# [Provided material]
◆ ◆ ◆ ◆

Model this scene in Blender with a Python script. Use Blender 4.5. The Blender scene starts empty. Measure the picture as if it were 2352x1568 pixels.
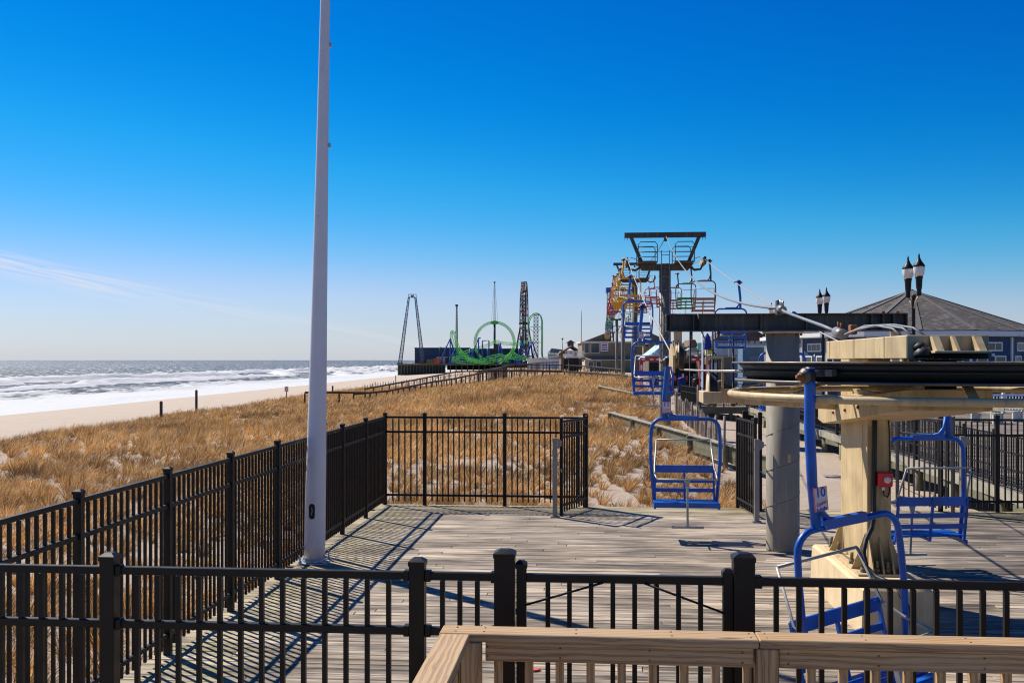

◆ ◆ ◆ ◆

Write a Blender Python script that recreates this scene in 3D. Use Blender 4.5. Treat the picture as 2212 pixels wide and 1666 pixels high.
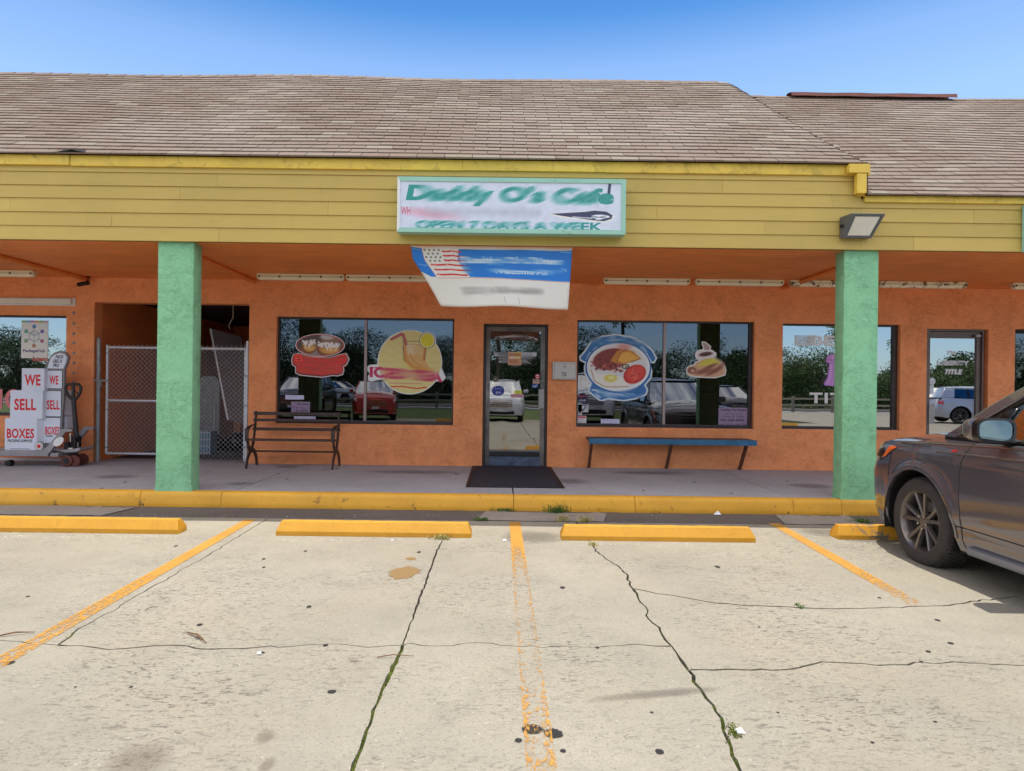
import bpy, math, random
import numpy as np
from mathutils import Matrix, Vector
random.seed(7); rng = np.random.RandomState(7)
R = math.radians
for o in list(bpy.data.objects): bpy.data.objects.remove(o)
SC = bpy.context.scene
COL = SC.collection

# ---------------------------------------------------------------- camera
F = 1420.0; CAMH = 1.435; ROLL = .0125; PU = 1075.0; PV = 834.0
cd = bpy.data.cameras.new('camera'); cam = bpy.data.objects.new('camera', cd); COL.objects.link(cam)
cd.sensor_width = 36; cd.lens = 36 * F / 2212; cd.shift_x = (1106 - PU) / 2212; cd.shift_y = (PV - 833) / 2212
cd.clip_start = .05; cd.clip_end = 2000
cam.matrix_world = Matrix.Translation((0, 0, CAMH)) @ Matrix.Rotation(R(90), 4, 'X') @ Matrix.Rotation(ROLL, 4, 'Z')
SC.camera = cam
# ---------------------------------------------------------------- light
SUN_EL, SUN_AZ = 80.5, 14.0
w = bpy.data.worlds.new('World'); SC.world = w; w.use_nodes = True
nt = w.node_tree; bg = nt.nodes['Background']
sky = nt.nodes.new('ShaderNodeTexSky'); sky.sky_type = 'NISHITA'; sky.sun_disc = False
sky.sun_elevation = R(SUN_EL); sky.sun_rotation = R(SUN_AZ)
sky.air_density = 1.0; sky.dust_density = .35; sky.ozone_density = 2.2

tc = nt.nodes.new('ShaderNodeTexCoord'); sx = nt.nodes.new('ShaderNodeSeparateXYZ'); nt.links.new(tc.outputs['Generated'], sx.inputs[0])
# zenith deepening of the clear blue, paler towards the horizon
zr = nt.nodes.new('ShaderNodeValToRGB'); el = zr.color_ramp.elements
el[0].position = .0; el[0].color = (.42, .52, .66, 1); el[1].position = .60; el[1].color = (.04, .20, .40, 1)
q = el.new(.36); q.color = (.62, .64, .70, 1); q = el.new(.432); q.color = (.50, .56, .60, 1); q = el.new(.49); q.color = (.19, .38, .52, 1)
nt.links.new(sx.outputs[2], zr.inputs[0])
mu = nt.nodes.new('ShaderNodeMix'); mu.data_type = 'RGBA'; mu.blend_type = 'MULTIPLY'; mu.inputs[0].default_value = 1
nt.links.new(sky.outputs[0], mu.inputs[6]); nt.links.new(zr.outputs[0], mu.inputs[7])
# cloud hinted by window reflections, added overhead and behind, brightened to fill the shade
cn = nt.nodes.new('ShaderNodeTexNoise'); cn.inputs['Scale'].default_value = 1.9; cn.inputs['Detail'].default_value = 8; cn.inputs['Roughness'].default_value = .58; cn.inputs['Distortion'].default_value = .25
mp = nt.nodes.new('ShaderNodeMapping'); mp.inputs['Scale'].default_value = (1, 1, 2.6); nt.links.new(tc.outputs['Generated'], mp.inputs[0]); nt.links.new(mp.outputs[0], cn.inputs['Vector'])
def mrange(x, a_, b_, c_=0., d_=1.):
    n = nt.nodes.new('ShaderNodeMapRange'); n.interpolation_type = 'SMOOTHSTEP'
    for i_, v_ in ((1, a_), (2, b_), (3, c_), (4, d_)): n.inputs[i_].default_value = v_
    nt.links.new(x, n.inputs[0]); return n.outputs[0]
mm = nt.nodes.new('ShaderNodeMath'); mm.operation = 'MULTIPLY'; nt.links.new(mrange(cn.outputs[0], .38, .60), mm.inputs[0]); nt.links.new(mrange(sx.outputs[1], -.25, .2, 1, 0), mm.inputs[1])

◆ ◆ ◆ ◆

From the records above, copy only the lines running from the line holding "Write a Blender" through the line holding "sky.air_density = 1.0;", with no pictures.

# [Correct response]
Write a Blender Python script that recreates this scene in 3D. Use Blender 4.5. Treat the picture as 2212 pixels wide and 1666 pixels high.
import bpy, math, random
import numpy as np
from mathutils import Matrix, Vector
random.seed(7); rng = np.random.RandomState(7)
R = math.radians
for o in list(bpy.data.objects): bpy.data.objects.remove(o)
SC = bpy.context.scene
COL = SC.collection

# ---------------------------------------------------------------- camera
F = 1420.0; CAMH = 1.435; ROLL = .0125; PU = 1075.0; PV = 834.0
cd = bpy.data.cameras.new('camera'); cam = bpy.data.objects.new('camera', cd); COL.objects.link(cam)
cd.sensor_width = 36; cd.lens = 36 * F / 2212; cd.shift_x = (1106 - PU) / 2212; cd.shift_y = (PV - 833) / 2212
cd.clip_start = .05; cd.clip_end = 2000
cam.matrix_world = Matrix.Translation((0, 0, CAMH)) @ Matrix.Rotation(R(90), 4, 'X') @ Matrix.Rotation(ROLL, 4, 'Z')
SC.camera = cam
# ---------------------------------------------------------------- light
SUN_EL, SUN_AZ = 80.5, 14.0
w = bpy.data.worlds.new('World'); SC.world = w; w.use_nodes = True
nt = w.node_tree; bg = nt.nodes['Background']
sky = nt.nodes.new('ShaderNodeTexSky'); sky.sky_type = 'NISHITA'; sky.sun_disc = False
sky.sun_elevation = R(SUN_EL); sky.sun_rotation = R(SUN_AZ)
sky.air_density = 1.0; sky.dust_density = .35; sky.ozone_density = 2.2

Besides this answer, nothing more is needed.